Nipper and the Spurners could have been a one-hit wonder in the sixties.
"The Spurners' 'I Kibble You Not' got to #52 on the charts on this date in 1965!"
Spurn has always been one of those words that make me smile. It's so useful, but in a haughty and old-fashioned way. It makes mere rejection sound so much more important.
I spurn your book of hamster poems.
I don't merely eschew kale, I spurn it.
Discounted tickets to the new Broadway musical, Scout 'n Boo, based on To Kill a Mockingbird? Guess what?
Spurn away!
And spurn always makes me think of a scene in George MacDonald Fraser's great comic history novel, The Pyrates.
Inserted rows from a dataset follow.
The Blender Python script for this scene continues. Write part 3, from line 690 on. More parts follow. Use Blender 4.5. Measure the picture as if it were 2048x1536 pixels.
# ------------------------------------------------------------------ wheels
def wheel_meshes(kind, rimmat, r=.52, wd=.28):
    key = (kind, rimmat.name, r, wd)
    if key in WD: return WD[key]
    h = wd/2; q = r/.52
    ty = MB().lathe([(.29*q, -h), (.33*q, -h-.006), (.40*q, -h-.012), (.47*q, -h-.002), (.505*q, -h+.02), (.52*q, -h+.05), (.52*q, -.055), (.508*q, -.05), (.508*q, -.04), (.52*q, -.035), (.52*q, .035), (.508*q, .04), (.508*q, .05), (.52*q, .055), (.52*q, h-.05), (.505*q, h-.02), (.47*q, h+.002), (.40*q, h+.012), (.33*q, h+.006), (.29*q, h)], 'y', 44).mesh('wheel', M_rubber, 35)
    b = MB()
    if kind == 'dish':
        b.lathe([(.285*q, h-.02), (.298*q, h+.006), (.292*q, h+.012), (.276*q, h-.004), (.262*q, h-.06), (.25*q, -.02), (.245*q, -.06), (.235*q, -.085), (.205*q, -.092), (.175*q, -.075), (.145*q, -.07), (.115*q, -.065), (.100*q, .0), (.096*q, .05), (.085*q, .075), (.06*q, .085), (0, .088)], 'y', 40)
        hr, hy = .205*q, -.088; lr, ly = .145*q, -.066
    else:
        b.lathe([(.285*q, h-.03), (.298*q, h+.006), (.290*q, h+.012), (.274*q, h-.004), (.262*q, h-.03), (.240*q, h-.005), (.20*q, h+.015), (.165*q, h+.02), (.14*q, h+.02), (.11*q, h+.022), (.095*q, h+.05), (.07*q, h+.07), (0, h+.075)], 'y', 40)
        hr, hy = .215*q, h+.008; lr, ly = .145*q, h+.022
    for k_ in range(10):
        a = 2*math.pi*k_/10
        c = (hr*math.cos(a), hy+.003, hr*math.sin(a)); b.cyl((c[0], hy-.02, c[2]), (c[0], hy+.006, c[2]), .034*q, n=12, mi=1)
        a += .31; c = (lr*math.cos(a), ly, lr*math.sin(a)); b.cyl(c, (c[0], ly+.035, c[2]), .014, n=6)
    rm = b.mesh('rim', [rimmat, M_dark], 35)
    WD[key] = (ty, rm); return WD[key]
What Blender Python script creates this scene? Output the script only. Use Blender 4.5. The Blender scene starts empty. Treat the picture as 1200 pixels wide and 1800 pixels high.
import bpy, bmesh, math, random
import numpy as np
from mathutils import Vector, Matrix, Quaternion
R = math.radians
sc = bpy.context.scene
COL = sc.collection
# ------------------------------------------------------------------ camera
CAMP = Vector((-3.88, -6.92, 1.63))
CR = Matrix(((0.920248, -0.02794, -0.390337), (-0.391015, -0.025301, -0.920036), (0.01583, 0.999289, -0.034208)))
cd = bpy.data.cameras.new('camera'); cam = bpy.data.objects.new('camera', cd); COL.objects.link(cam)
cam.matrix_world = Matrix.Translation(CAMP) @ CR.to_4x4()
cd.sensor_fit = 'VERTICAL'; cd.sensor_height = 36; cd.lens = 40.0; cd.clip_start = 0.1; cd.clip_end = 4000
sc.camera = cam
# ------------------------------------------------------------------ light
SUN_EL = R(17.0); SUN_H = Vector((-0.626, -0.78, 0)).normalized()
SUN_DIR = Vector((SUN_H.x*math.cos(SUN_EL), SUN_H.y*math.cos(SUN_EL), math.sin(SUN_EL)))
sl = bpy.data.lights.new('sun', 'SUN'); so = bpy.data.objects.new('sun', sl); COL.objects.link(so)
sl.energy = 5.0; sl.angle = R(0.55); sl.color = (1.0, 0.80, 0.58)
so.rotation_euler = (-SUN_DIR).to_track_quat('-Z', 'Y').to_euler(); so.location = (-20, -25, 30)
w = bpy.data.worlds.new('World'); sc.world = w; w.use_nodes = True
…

The Pyrates is a madcap story of Captain Benjamin Avery, for whom every woman falls, the kind of hero that makes other men feel they are wearing mismatched socks, who must fight the ferocious pirate brotherhood to save a priceless crown and rescue his beloved blonde. One woman who falls for him like a sack of rocks is the lovely Spanish heiress Meliflua. At once point he and she must disguise themselves to sneak into Viceroy Don Lardo's ball, him as a Spanish grandee, her as a young stripling:
Stripling (pathetically): I can ask for thee man I love -- thee 'an'some, nobble, yummy, croo-el Capteen Ben 'oo spurns me!
Grandee: Oh, come off it, I don't!
Stripling: You do! Spurn, spurn --
Grandee: Oh, Meliflua, we've been through all that, and it boots not, honestly.
I think of that every time spurning comes up. If you read the book, you might too. But there are so many wonderful bits in The Pyrates that if I quoted them all, you basically would have read the book.
So find it and dig in. You want some light summer reading? Then spurn it not.